Poland: Interest rates to fall by 50 points

APA - Austria Presse Agentur
opublikowano: 2005-03-15 11:16

Warsaw (Puls Biznesu) – Economists believe, the Monetary Policy Council (MPC) may lower interest rates at the meeting on March 29th. The main reason is expected CPI fall. Miroslaw Gronicki, the Minister of Finance, expects it to fall to around 1.5 percent in the middle of the year.

Warsaw (Puls Biznesu) – Economists believe, the Monetary Policy Council (MPC) may lower interest rates at the meeting on March 29th. The main reason is expected CPI fall. Miroslaw Gronicki, the Minister of Finance, expects it to fall to around 1.5 percent in the middle of the year. Jacek Wisniewski, the head of market analyses and forecasts in Pekao bank believes that the inflation will be below 2 percent at the end of the year. Slower economic growth is another reason to cut rates. In the first quarter of 2004, GDP dynamics amounted to 6.9 percent, while in the fourth it fell to 3.9 percent.
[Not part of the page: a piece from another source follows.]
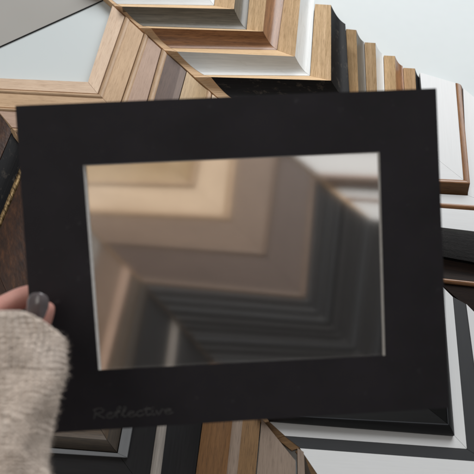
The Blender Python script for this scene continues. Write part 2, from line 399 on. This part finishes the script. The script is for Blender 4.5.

‘We expect two decisions to lower rates, 25 base points each, in March and April. If Polish currency zloty remains strong and stabile, till the end of the year, the rates may fall by 50 base points more. At the end of this year, the referential rate will amount to 5.5-6 percent’, Jacek Wisniewski said. Analysts do not expect any surprising changes in CPI. The MPC may be more cautious, however. ‘The MPC makes its decisions considering future inflationary risks. I can see them in high oil and energy prices. They may result in higher production costs. This year’s crops are another element. Food prices influence CPI index in 3 percent’, Richard Mbewe, WGI chief economist believed. ‘The scale of cuts may be limited by expected rise in remuneration and higher economic growth dynamics at the end of this year’, Jacek Wisniewski added.